Issue (i): Whether the Tribunal was justified in accepting the dealer's claim that the goods were sold through it as a commission agent and despatched outside Uttar Pradesh, so that the turnover was not taxable in the State.
Analysis: The Tribunal's acceptance of the dealer's case turned on its factual finding that the dealer acted as a commission agent and consigned the goods to outside-State traders for sale on commission basis. That finding was based on the evidence and was not shown to be perverse or illegal. The matter did not involve the application of any different legal principle on the facts found, and the revisional court would not interfere with such a concluded finding of fact.
Conclusion: The finding in favour of the dealer on the first two questions was upheld and interference was declined.
Issue (ii): Whether interest under Section 8(1) of the U.P. Sales Tax Act was leviable on unpaid purchase tax where the dealer claimed a bona fide belief that raw materials used for manufactured exempt goods were also exempt.

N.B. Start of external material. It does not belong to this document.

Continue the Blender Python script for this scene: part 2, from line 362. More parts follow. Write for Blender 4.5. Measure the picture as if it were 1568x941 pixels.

Analysis: Interest under Section 8(1) depends on non-payment of tax admittedly payable within the prescribed time. The exemption granted by an eligibility certificate under Section 4-A related to sales of manufactured goods, whereas exemption from purchase tax on raw materials was governed by the separate statutory scheme under Section 4-B and was available only to a dealer holding a recognition certificate. As the dealer had no recognition certificate and the statutory position was clear, the claim that the purchases were exempt could not be treated as bona fide. A mere application for opinion to the Commissioner did not cure the absence of due care and caution.
Conclusion: Interest under Section 8(1) was held leviable and the dealer's plea of bona fide belief was rejected.
Final Conclusion: The revision succeeded only on the question of interest, while the Tribunal's factual acceptance of the dealer's commission-agency and outside-State despatch case remained undisturbed.
Ratio Decidendi: Interest for non-payment of tax admittedly payable is avoidable only where the assessee's claim of exemption is genuinely bona fide and supported by a plausible statutory basis; a claim contrary to a clear exemption scheme does not prevent levy of interest.